Write is Right



When I was 14, I wrote a short essay titled ‘Why Do I Write?’ and posted it to Tumblr.

Days later, I received a comment from a reader saying that my article reminded them of a piece written by Terry Tempest Williams. Of course, I made a dive for the Googlemobile because I had no clue who that was and couldn’t figure out whether I had just been complimented or insulted. Long story short, Terry Tempest Williams is an author and an activist, and what I had written bore a remarkable similarity to one of her essays, ‘Why I Write’.

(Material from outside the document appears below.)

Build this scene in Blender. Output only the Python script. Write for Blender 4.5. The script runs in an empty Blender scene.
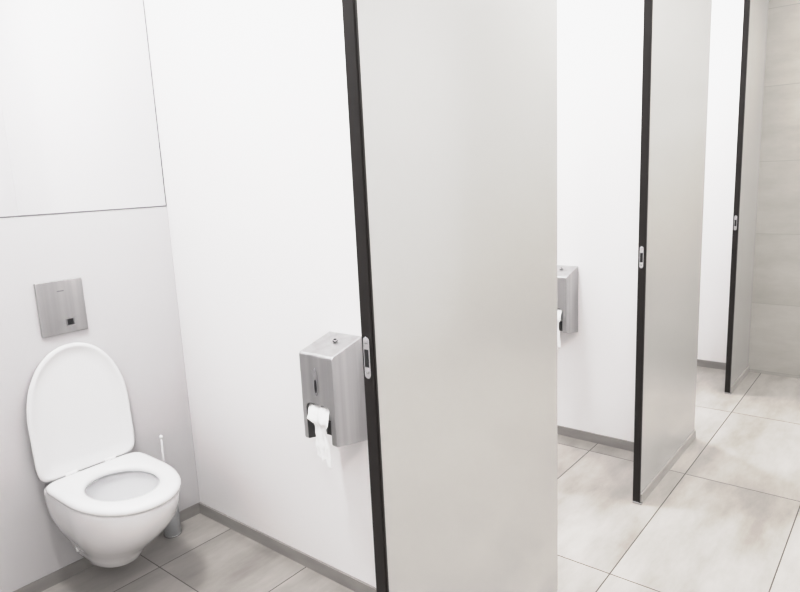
import bpy, bmesh, math
import numpy as np
from mathutils import Vector, Matrix, noise
sc=bpy.context.scene
vs=sc.view_settings
vs.view_transform='Standard'
vs.look='None'
# soft highlight roll-off, like the camera's own tone curve
vs.use_curve_mapping=True
cm=vs.curve_mapping
cm.white_level=(2,2,2)
cv=cm.curves[3]
cv.points[0].location=(0,0);cv.points[-1].location=(1,.93)
for px,py in ((.10,.215),(.22,.51),(.32,.72),(.5,.85)): cv.points.new(px,py)
cm.update()
COL=sc.collection
P=1.6837; XP=1.4654; YB=1.5802; ZC=3.0; ZL=1.387
T=0.030; YF=-.010; XE=4.86
X0S=[.948+i*(P-.003) for i in range(-1,3)]
X1S=[1.812-P,1.812,3.492,XE-.001]

# ---------------- materials ----------------
def mat(name,col,rough=.5,metal=0,spec=.5,coat=0,emit=None,es=0,trans=0,ior=1.45,cr=.05):
    m=bpy.data.materials.new(name);m.use_nodes=True
    b=m.node_tree.nodes['Principled BSDF']
    b.inputs['Base Color'].default_value=(*col,1)
    b.inputs['Roughness'].default_value=rough
    b.inputs['Metallic'].default_value=metal
    b.inputs['Specular IOR Level'].default_value=spec
    b.inputs['Coat Weight'].default_value=coat
    b.inputs['Coat Roughness'].default_value=cr
    b.inputs['Transmission Weight'].default_value=trans
    b.inputs['IOR'].default_value=ior
    if emit: 
        b.inputs['Emission Color'].default_value=(*emit,1);b.inputs['Emission Strength'].default_value=es
    return m
def noisy(m,scale,c1,c2,vec=(1,1,1),bump=0,rough=None):
    nt=m.node_tree;N=nt.nodes;L=nt.links;b=N['Principled BSDF']
    tc=N.new('ShaderNodeTexCoord');mp=N.new('ShaderNodeMapping');mp.inputs['Scale'].default_value=vec
    n=N.new('ShaderNodeTexNoise');n.inputs['Scale'].default_value=scale;n.inputs['Detail'].default_value=6
    r=N.new('ShaderNodeValToRGB');r.color_ramp.elements[0].position=.3;r.color_ramp.elements[1].position=.7
    r.color_ramp.elements[0].color=(*c1,1);r.color_ramp.elements[1].color=(*c2,1)
    L.new(tc.outputs['Object'],mp.inputs[0]);L.new(mp.outputs[0],n.inputs[0]);L.new(n.outputs[0],r.inputs[0]);L.new(r.outputs[0],b.inputs['Base Color'])
    if bump:
        bp=N.new('ShaderNodeBump');bp.inputs['Strength'].default_value=bump;bp.inputs['Distance'].default_value=.002
        L.new(n.outputs[0],bp.inputs['Height']);L.new(bp.outputs[0],b.inputs['Normal'])
    return m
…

Today, I'm still trying to figure out what pulls me to the writing desk. Why do I write?

Words make me float.

They keep me sane.

Words are my sanctuary.

Despite all the passion I feel for writing, I have so many doubts and difficulties as a writer.

How do you heave your soul onto a piece of paper? How do you articulate all those one-second thoughts that drift through your mind with all the ephemerality of a wisp of smoke? How do you accurately capture the sights and sounds in your head with tools as flimsy as a string of words?

These questions have been looming over me for ages, and the frustrating part is that there are no answers. In the end, though, that’s what motivates me to keep on scribbling; I’m not concerned with grammar, or syntax, or pride, or recognition.

I’m just captivated by the search for answers to questions that have no answers.

I’ll top this post off with an excerpt from Terry Tempest Williams’ ‘Why I Write’ because it pretty much embodies how I feel every time I finish a piece of work. I'm embarrassed, guilty, frustrated, happy, thankful, and excited all at once.
“I trust nothing especially myself and slide head first into the familiar abyss of doubt and humiliation and threaten to push the delete button on my way down, or madly erase each line, pick up the paper and rip it into shreds – and then I realize, it doesn’t matter, words are always a gamble, words are splinters from cut glass. I write because it is dangerous, a bloody risk, like love, to form the words, to say the words, to touch the source, to be touched, to reveal how vulnerable we are, how transient.”